Olor a fábrica
El Congreso se vistió ayer tarde de mono azul para oír el concierto obrero, en tres partes, según el método dodecafónico, a cargo de los directores Tomás García, Nicolás Redondo y Marcelino Camacho. La verdad es que la relación de tantas lacerías laborales, la exhibición en público de todas las llagas del trabajador, soplada con un desgarro de trombón de varas, no le va demasiado a ese clima de terciopelo y frescos encantados del salón. Al aire del reciento le pega mejor una tonalidad quisquilla en los oradores, lo que se dice un color rojo campar¡ en forma de protesta, interpelación o queja. Pero hoy el Congreso olía a aceite pesado, a carbonilla y a chimenea de fábrica. El comunista Tomás García, perdido en un pajar de folios y telegramas sobre el pupitre, ha contado una a una todas las pústulas de la empresa Intelhorce, dentro del marco general de los trapos sucios del sur y con una prolija narración apoyada con el puño ha pintado el cuadro de expresionismo abstracto de esta fábrica textil solitaria, desamparada, que va de mano en mano, de Málaga a Barcelona, siguiendo el camino torturado que trazó Picasso. Sábanas, toallas y pantalones de pana, obreros en el alero, figuras con un ojo en el occipital, toda la ceremonia del absurdo que el ministro Oliart ha tratado de recomponer con la afirmación clásica de que todo se arreglará. Con un poco de calma, buena voluntad y un pico de mil millones que está ahí esperando en el buzón, como quien dice.

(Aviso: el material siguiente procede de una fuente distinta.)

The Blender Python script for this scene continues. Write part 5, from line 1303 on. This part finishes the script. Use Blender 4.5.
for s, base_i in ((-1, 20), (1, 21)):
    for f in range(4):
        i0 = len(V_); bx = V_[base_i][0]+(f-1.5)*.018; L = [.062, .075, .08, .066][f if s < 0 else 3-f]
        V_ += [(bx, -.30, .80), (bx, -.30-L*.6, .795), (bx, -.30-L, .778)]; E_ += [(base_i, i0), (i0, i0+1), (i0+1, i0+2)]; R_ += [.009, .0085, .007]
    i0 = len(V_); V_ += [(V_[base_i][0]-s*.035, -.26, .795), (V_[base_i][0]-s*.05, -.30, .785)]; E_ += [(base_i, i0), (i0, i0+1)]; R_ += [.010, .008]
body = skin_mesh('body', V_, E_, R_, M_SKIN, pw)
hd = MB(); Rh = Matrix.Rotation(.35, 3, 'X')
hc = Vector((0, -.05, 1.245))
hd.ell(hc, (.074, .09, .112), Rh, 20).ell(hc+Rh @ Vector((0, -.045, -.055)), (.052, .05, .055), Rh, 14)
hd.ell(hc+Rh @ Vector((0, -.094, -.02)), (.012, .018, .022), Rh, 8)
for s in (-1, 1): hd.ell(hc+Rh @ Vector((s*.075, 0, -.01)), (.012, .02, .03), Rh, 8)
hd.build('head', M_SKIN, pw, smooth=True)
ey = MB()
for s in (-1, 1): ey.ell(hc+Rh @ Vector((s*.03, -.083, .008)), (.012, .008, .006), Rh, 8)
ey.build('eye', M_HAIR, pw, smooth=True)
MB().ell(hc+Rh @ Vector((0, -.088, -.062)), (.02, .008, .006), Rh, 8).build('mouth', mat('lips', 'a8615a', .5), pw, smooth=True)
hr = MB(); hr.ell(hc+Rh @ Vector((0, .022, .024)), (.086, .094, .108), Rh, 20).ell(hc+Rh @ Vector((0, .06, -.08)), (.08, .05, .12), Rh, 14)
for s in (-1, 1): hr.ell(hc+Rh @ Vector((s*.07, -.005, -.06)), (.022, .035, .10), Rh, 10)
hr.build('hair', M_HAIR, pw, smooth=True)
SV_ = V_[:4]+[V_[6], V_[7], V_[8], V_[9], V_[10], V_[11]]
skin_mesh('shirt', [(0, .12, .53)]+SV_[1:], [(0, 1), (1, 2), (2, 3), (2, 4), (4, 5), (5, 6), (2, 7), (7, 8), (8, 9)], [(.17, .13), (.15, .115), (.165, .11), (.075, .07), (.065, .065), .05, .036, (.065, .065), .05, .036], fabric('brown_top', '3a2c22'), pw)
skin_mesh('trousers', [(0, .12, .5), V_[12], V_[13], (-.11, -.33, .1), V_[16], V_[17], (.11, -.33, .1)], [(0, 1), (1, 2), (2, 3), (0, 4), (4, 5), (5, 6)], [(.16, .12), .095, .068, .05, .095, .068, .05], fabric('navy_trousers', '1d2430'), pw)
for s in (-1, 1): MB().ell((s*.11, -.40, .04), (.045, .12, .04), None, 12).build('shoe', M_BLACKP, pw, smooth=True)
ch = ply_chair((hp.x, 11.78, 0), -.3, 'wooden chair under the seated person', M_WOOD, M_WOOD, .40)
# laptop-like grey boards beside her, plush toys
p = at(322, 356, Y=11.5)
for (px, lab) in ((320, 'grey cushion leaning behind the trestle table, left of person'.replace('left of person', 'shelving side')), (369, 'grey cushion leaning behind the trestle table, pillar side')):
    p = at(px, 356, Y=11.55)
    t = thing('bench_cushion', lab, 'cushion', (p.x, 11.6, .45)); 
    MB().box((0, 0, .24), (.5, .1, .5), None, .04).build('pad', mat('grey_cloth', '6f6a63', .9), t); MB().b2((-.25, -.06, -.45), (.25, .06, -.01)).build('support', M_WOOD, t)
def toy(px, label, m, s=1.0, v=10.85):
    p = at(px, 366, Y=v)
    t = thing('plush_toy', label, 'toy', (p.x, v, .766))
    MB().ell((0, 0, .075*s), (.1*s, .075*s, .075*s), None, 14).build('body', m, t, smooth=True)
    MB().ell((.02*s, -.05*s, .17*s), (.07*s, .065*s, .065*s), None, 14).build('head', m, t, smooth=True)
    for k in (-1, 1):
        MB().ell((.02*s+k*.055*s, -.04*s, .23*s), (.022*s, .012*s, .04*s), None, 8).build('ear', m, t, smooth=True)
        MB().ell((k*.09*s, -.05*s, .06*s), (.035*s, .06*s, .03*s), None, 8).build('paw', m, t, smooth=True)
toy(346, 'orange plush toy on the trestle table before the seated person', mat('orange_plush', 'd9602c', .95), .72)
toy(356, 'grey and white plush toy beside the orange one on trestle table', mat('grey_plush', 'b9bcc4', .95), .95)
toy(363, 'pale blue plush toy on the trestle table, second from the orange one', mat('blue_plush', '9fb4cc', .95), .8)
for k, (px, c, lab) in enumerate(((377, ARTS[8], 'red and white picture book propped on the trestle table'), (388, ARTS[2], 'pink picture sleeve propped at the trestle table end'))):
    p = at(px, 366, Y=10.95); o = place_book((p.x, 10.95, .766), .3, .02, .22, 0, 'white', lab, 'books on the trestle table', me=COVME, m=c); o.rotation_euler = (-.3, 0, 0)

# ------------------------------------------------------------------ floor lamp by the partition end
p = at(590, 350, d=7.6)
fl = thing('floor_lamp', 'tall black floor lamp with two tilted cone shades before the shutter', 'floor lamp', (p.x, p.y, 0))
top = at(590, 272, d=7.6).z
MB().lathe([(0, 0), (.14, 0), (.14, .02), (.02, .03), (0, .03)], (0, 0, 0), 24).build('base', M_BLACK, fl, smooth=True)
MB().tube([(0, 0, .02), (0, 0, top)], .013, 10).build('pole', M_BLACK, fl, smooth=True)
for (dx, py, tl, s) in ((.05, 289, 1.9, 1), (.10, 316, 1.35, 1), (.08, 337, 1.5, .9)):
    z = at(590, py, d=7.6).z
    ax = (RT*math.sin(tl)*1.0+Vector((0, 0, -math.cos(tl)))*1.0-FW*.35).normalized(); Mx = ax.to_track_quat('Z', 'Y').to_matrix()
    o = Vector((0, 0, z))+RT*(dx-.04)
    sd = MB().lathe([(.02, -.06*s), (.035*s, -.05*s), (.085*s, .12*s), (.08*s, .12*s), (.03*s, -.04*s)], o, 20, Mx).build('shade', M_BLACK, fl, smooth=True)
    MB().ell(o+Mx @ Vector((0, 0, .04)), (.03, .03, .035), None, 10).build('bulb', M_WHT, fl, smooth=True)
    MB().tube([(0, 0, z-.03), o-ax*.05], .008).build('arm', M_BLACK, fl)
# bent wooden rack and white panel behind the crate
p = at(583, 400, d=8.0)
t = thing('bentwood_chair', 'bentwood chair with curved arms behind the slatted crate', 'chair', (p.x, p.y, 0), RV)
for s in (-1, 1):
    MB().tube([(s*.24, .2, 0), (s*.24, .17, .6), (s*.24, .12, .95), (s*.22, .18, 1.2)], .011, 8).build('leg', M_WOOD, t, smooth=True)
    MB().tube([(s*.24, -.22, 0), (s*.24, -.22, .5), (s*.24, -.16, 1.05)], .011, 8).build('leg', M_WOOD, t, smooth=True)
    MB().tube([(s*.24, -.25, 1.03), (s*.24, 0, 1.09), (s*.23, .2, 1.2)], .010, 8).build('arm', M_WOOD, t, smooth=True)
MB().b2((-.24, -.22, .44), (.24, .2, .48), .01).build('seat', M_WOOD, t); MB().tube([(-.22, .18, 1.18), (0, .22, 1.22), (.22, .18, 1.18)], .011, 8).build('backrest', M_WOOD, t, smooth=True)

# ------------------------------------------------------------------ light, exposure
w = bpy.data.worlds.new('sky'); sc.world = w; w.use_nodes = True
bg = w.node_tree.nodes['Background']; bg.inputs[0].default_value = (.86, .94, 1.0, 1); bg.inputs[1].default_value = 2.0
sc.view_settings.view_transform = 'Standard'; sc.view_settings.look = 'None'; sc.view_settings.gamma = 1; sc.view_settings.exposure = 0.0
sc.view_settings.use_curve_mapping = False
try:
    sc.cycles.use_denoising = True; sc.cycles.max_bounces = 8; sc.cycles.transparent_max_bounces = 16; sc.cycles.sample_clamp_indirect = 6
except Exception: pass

El socialista Nicolás Redondo, con su cazadora de camionero en domingo, ha leído diez folios de otra sonata obrera para exigir la devolución de todo el patrimonio de la UGT usurpado por el franquismo. Otra madeja musical de bienes, propiedades y derechos de los socialistas que Jiménez de Parga se ha encargado de enredar aún más para que se vea que el asunto es muy difícil. El ministro de Trabajo es un frontón acolchado. Recibe todas las pelotas lanzadas con cesta, apunta por la izquierda y al rebotar en su sonrisa de fino y plateado profesor vuelven con un efecto técnico. Jiménez de Parga aguanta lo que le echen. Nunca se inmuta. Sube al estrado, se despoja de su reloj de oro, le da cuerda, lo deposita tiernamente a un lado, sonríe, dice para empezar que el interpelante tiene razón, que comprende los motivos de tanto enojo y en seguida, remando a contrapelo, con una de cal y otra de arena, cita tres artículos, cuatro apartados, añade dos partes de agua y una cucharada sopera de azúcar, agita el mejunje y, finalmente, exhibe al respetable el resultado de la receta de esta repostería técnica.
Así ha sucedido esta tarde también con Marcelino Camacho. Ante una relación apasionada de despidos, crisis, hambres, paro, quiebras, bajo la amenaza de la flexibilidad de las plantillas, cuando Camacho ha vaciado la aorta obrera, palpitante contra el forro de su chaqueta de pana, y en el cielo de la reunión pendía una greca pintada de apocalipsis, con la tribuna llena de trabajadores andaluces, acude Jiménez de Parga al púlpito y comienza a hacer distinciones entre las razones emocionales y los argumentos económicos, llama en su auxilio a los seis millones de parados europeos y promete el ungüento de una nueva ley. La trama se repite.
Pero a veces la emoción del Congreso también está en la puerta antes de entrar. Como esta tarde, que se han querido llevar preso al cronista parlamentario el escritor Carlos Luis Alvarez, como a un mexicanito sin carnet. Todo un Mariano de Cavia zarandeado. Para que se vea de qué va la cosa. Para no salirse del marco de expresionismo abstracto.